Vocal jazz is the art of singing within the jazz idiom, emphasizing improvisation, rhythmic nuance, and personal interpretation of songs—often drawn from the Great American Songbook. Singers use jazz phrasing, swing feel, and timbral control to reshape melodies, bend pitches, and tell stories through the lyric.
The style ranges from swinging uptempo numbers with scat improvisation to intimate ballads colored by subtle rubato and behind-the-beat delivery. While many vocal jazz performances feature small combos, the genre has also flourished with big band arrangements and sophisticated orchestrations.

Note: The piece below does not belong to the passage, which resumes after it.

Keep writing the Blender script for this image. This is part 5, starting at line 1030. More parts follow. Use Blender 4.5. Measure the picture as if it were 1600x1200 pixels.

Vocal jazz emerged as singers adapted early jazz practices to the voice, drawing on blues expressivity and popular song forms of Tin Pan Alley. Louis Armstrong’s 1920s recordings helped codify jazz phrasing and popularize scat singing, while Bessie Smith and Ethel Waters brought blues-inflected storytelling to jazz bands. By the 1930s, the repertoire of Broadway and Hollywood standards provided a shared songbook for improvising vocalists.
The big band era offered fertile ground for vocal jazz. Ella Fitzgerald, Billie Holiday, and Dinah Washington shaped the template for swing phrasing, elastic time, and melodic reharmonization. Singers developed signature readings of 32-bar AABA songs and 12-bar blues, often working with bandleaders and arrangers to create arrangements with intros, shout choruses, and tagged endings.
With the rise of bebop and cool jazz, vocalists expanded harmonic vocabulary and rhythmic freedom. Sarah Vaughan, Carmen McRae, and Mel Tormé explored extended harmonies and intricate phrasing, while Nat King Cole and Frank Sinatra bridged jazz technique with lush, orchestrated settings. Vocalese—a lyricized approach to instrumental solos—gained traction through artists like Lambert, Hendricks & Ross.
Vocal jazz diversified into intimate small-group settings, crossover with pop and soul, and collaborations with contemporary jazz players. Nina Simone and later artists brought social consciousness and genre fusion to the form. Today, vocal jazz remains vital through reinterpretations of standards, contemporary originals, and global influences, continuing to emphasize personal expression, improvisation, and storytelling.
Select repertoire from jazz standards, blues, and classic popular songs. Focus on lyrical storytelling and a personal interpretive angle. Use dynamics, timbre, and articulation to shape narrative and mood.
Work with common jazz forms: 32-bar AABA and 12-bar blues. Employ ii–V–I progressions, secondary dominants, tritone substitutions, and extended chords (9ths, 11ths, 13ths). Reharmonize melodies to create fresh colors while preserving the song’s arc.
Center the groove on swing eighths or straight feels appropriate to ballads and bossa nova. Practice behind-the-beat phrasing, laid-back placement, and microtiming. Encourage call-and-response with the rhythm section and use space effectively.
Incorporate scat solos using syllables that emulate horn articulations. Vary melody with passing tones, enclosures, and rhythmic displacement. Explore rubato verses, tasteful ornamentation, and dramatic arcs that serve the lyric.
Craft arrangements with short intros, interludes, and tags. Alternate between vocal choruses and instrumental solos. Consider key changes for climactic returns, use stop-time for emphasis, and end with a soft tag or dynamic button.
Typical settings include voice plus piano (or guitar), double bass, and drums; add horns or a full big band for larger textures. Use tasteful mic technique, subtle vibrato, and clear diction. Encourage interactive comping and dynamic builds that support the vocal lead.
Transcribe master vocal and horn solos to refine phrasing. Learn multiple lyric choruses and experiment with tempo and key. Rehearse with a metronome on 2 and 4 to internalize swing and count-in pickups accurately.